Oh, by the way, I am aware of the fact that the universe always has had exactly ONE state. Talking about entropy, however, requires the invocation of ensembles (or something similar, although the multiverse concept may be a step too far). Counting the microstates, therefore, involves solving the effective quantum Hamitonian after de-coherence. Now I really do not see how the count can be possibly conserved.

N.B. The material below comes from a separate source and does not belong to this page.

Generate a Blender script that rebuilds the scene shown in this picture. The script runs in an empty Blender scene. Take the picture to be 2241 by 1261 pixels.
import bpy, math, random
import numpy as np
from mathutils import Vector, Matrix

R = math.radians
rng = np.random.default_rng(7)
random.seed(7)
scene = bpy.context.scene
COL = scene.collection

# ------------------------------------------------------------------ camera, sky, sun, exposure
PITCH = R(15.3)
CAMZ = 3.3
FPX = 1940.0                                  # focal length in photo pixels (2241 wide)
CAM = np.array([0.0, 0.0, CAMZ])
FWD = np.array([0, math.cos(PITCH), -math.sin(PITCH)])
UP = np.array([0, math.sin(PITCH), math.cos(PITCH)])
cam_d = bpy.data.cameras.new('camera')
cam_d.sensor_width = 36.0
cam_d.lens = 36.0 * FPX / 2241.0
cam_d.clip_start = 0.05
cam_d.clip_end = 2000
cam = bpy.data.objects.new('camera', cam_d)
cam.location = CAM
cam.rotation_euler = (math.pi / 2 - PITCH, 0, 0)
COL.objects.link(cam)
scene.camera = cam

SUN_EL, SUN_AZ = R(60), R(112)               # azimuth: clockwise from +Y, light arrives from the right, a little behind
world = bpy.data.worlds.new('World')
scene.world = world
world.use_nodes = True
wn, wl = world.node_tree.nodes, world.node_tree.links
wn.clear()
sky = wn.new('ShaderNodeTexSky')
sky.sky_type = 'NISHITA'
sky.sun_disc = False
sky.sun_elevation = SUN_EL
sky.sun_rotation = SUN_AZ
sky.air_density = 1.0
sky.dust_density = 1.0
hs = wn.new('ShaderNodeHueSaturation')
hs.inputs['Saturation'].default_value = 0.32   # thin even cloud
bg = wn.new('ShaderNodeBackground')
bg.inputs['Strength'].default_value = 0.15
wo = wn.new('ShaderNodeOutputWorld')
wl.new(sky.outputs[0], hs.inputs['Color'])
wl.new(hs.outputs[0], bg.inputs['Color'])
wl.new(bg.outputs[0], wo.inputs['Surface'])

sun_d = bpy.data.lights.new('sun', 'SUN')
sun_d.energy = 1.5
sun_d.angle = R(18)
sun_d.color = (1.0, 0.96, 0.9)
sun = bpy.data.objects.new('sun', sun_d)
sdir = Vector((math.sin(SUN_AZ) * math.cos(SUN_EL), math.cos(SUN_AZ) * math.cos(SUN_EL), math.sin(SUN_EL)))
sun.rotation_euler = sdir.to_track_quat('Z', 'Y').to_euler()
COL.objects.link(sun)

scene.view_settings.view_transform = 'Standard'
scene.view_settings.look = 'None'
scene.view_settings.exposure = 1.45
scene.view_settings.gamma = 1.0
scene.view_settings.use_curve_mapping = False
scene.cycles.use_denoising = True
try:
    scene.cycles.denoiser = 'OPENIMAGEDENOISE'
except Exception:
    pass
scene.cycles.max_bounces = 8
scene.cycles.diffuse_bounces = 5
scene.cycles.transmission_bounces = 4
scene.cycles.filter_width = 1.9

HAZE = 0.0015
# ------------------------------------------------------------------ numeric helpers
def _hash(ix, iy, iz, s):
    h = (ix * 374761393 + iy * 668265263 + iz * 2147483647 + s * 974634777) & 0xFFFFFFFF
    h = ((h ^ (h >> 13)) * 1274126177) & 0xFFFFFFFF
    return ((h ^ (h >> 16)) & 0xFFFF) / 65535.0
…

Even if the microstate count in the pre-inflation universe is indeed high enough, we still cannot safely jump to the conclusion that “among all the different ways the microstates of the universe can arrange themselves, only an incredibly tiny fraction correspond to a smooth configuration of ultradense dark energy packed into a tiny volume” (again, a quote from SciAm). That statement is true if one assumes that there is no interactions among the incredibly dense collection of ultra-heavy particles packed into a universe the size of a penny, but that is such a dumb assumption that I do not presume anyone can seriously make it. In fact, smoothness seem almost inevitable with any meaningful collisions going on, so if anyone understands how that SciAm quote was arrived at, please enlighten me by all means.
Dear M. Wang,
Extrapolating thermodynamic and quantum concepts all the way to the Universe scale is highly speculative and should not be taken seriously. Likewise, assuming that both statistical and quantum physics continue to be valid in pre-inflationary Universe lacks any foundation.
The meaning of the word “speculation” appears to have changed in recent times.